### To be done
Your task is to copy every line of this material exactly.
'''
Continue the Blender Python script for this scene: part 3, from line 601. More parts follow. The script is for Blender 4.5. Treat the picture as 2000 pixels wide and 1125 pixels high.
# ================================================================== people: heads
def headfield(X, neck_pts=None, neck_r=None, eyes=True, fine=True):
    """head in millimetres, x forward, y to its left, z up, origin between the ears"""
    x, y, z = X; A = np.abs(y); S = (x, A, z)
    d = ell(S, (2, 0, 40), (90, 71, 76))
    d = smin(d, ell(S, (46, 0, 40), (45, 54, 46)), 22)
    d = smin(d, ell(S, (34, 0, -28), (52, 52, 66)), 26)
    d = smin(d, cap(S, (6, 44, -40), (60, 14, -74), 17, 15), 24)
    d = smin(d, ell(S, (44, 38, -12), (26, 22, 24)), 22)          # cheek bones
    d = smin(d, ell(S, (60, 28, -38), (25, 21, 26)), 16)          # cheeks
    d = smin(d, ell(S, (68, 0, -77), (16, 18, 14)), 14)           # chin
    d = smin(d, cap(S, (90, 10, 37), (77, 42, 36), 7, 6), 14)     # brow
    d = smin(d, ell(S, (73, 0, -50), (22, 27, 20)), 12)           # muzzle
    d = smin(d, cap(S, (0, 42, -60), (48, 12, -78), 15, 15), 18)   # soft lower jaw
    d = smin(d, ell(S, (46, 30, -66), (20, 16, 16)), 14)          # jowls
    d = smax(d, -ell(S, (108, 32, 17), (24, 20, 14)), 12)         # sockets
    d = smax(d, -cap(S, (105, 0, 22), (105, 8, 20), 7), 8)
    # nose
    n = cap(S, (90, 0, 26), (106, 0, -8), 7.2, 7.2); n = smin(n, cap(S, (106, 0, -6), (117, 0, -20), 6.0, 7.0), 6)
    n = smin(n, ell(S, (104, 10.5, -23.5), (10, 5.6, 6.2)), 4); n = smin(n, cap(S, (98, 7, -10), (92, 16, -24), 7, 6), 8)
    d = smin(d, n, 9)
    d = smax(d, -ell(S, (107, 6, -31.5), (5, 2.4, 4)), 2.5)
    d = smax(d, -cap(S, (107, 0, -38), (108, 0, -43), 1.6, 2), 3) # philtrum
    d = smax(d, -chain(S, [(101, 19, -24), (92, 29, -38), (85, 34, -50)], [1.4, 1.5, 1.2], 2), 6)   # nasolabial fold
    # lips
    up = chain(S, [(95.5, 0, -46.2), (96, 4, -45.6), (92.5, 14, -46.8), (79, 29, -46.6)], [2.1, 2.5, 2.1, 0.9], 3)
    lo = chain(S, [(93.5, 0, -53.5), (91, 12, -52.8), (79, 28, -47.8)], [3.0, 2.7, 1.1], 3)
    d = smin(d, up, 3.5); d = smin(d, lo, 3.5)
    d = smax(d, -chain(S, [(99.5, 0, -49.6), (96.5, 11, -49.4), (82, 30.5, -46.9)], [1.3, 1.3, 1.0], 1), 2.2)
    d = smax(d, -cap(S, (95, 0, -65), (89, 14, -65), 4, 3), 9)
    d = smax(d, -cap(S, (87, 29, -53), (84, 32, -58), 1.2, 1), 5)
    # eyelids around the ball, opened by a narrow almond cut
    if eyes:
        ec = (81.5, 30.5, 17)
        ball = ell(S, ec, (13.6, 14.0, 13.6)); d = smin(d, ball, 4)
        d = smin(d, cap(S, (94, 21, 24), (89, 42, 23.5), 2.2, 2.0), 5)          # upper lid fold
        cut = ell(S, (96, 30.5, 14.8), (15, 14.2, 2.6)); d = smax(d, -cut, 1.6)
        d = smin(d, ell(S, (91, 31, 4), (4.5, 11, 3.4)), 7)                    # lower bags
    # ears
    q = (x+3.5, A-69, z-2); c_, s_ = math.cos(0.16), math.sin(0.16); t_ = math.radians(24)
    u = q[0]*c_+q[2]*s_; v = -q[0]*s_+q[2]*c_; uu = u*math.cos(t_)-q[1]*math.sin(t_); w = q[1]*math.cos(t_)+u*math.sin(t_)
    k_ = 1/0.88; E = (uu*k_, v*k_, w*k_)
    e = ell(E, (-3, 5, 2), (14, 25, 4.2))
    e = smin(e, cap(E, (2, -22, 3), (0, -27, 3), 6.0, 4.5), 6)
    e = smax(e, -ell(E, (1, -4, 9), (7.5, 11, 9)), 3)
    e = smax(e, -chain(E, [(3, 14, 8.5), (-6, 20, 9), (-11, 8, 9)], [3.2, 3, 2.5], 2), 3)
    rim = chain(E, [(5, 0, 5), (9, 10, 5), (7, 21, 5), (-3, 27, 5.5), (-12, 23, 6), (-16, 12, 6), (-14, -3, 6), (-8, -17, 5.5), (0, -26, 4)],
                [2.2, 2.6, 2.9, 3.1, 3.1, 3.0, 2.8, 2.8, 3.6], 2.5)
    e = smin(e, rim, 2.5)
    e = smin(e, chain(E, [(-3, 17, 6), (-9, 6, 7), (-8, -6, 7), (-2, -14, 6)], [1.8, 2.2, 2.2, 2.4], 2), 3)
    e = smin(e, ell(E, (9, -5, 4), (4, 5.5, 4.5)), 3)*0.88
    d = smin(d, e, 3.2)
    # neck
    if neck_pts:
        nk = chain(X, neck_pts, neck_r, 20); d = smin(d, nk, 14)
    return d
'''
### Answer
Continue the Blender Python script for this scene: part 3, from line 601. More parts follow. The script is for Blender 4.5. Treat the picture as 2000 pixels wide and 1125 pixels high.
# ================================================================== people: heads
def headfield(X, neck_pts=None, neck_r=None, eyes=True, fine=True):
    """head in millimetres, x forward, y to its left, z up, origin between the ears"""
    x, y, z = X; A = np.abs(y); S = (x, A, z)
    d = ell(S, (2, 0, 40), (90, 71, 76))
    d = smin(d, ell(S, (46, 0, 40), (45, 54, 46)), 22)
    d = smin(d, ell(S, (34, 0, -28), (52, 52, 66)), 26)
    d = smin(d, cap(S, (6, 44, -40), (60, 14, -74), 17, 15), 24)
    d = smin(d, ell(S, (44, 38, -12), (26, 22, 24)), 22)          # cheek bones
    d = smin(d, ell(S, (60, 28, -38), (25, 21, 26)), 16)          # cheeks
    d = smin(d, ell(S, (68, 0, -77), (16, 18, 14)), 14)           # chin
    d = smin(d, cap(S, (90, 10, 37), (77, 42, 36), 7, 6), 14)     # brow
    d = smin(d, ell(S, (73, 0, -50), (22, 27, 20)), 12)           # muzzle
    d = smin(d, cap(S, (0, 42, -60), (48, 12, -78), 15, 15), 18)   # soft lower jaw
    d = smin(d, ell(S, (46, 30, -66), (20, 16, 16)), 14)          # jowls
    d = smax(d, -ell(S, (108, 32, 17), (24, 20, 14)), 12)         # sockets
    d = smax(d, -cap(S, (105, 0, 22), (105, 8, 20), 7), 8)
    # nose
    n = cap(S, (90, 0, 26), (106, 0, -8), 7.2, 7.2); n = smin(n, cap(S, (106, 0, -6), (117, 0, -20), 6.0, 7.0), 6)
    n = smin(n, ell(S, (104, 10.5, -23.5), (10, 5.6, 6.2)), 4); n = smin(n, cap(S, (98, 7, -10), (92, 16, -24), 7, 6), 8)
    d = smin(d, n, 9)
    d = smax(d, -ell(S, (107, 6, -31.5), (5, 2.4, 4)), 2.5)
    d = smax(d, -cap(S, (107, 0, -38), (108, 0, -43), 1.6, 2), 3) # philtrum
    d = smax(d, -chain(S, [(101, 19, -24), (92, 29, -38), (85, 34, -50)], [1.4, 1.5, 1.2], 2), 6)   # nasolabial fold
    # lips
    up = chain(S, [(95.5, 0, -46.2), (96, 4, -45.6), (92.5, 14, -46.8), (79, 29, -46.6)], [2.1, 2.5, 2.1, 0.9], 3)
    lo = chain(S, [(93.5, 0, -53.5), (91, 12, -52.8), (79, 28, -47.8)], [3.0, 2.7, 1.1], 3)
    d = smin(d, up, 3.5); d = smin(d, lo, 3.5)
    d = smax(d, -chain(S, [(99.5, 0, -49.6), (96.5, 11, -49.4), (82, 30.5, -46.9)], [1.3, 1.3, 1.0], 1), 2.2)
    d = smax(d, -cap(S, (95, 0, -65), (89, 14, -65), 4, 3), 9)
    d = smax(d, -cap(S, (87, 29, -53), (84, 32, -58), 1.2, 1), 5)
    # eyelids around the ball, opened by a narrow almond cut
    if eyes:
        ec = (81.5, 30.5, 17)
        ball = ell(S, ec, (13.6, 14.0, 13.6)); d = smin(d, ball, 4)
        d = smin(d, cap(S, (94, 21, 24), (89, 42, 23.5), 2.2, 2.0), 5)          # upper lid fold
        cut = ell(S, (96, 30.5, 14.8), (15, 14.2, 2.6)); d = smax(d, -cut, 1.6)
        d = smin(d, ell(S, (91, 31, 4), (4.5, 11, 3.4)), 7)                    # lower bags
    # ears
    q = (x+3.5, A-69, z-2); c_, s_ = math.cos(0.16), math.sin(0.16); t_ = math.radians(24)
    u = q[0]*c_+q[2]*s_; v = -q[0]*s_+q[2]*c_; uu = u*math.cos(t_)-q[1]*math.sin(t_); w = q[1]*math.cos(t_)+u*math.sin(t_)
    k_ = 1/0.88; E = (uu*k_, v*k_, w*k_)
    e = ell(E, (-3, 5, 2), (14, 25, 4.2))
    e = smin(e, cap(E, (2, -22, 3), (0, -27, 3), 6.0, 4.5), 6)
    e = smax(e, -ell(E, (1, -4, 9), (7.5, 11, 9)), 3)
    e = smax(e, -chain(E, [(3, 14, 8.5), (-6, 20, 9), (-11, 8, 9)], [3.2, 3, 2.5], 2), 3)
    rim = chain(E, [(5, 0, 5), (9, 10, 5), (7, 21, 5), (-3, 27, 5.5), (-12, 23, 6), (-16, 12, 6), (-14, -3, 6), (-8, -17, 5.5), (0, -26, 4)],
                [2.2, 2.6, 2.9, 3.1, 3.1, 3.0, 2.8, 2.8, 3.6], 2.5)
    e = smin(e, rim, 2.5)
    e = smin(e, chain(E, [(-3, 17, 6), (-9, 6, 7), (-8, -6, 7), (-2, -14, 6)], [1.8, 2.2, 2.2, 2.4], 2), 3)
    e = smin(e, ell(E, (9, -5, 4), (4, 5.5, 4.5)), 3)*0.88
    d = smin(d, e, 3.2)
    # neck
    if neck_pts:
        nk = chain(X, neck_pts, neck_r, 20); d = smin(d, nk, 14)
    return d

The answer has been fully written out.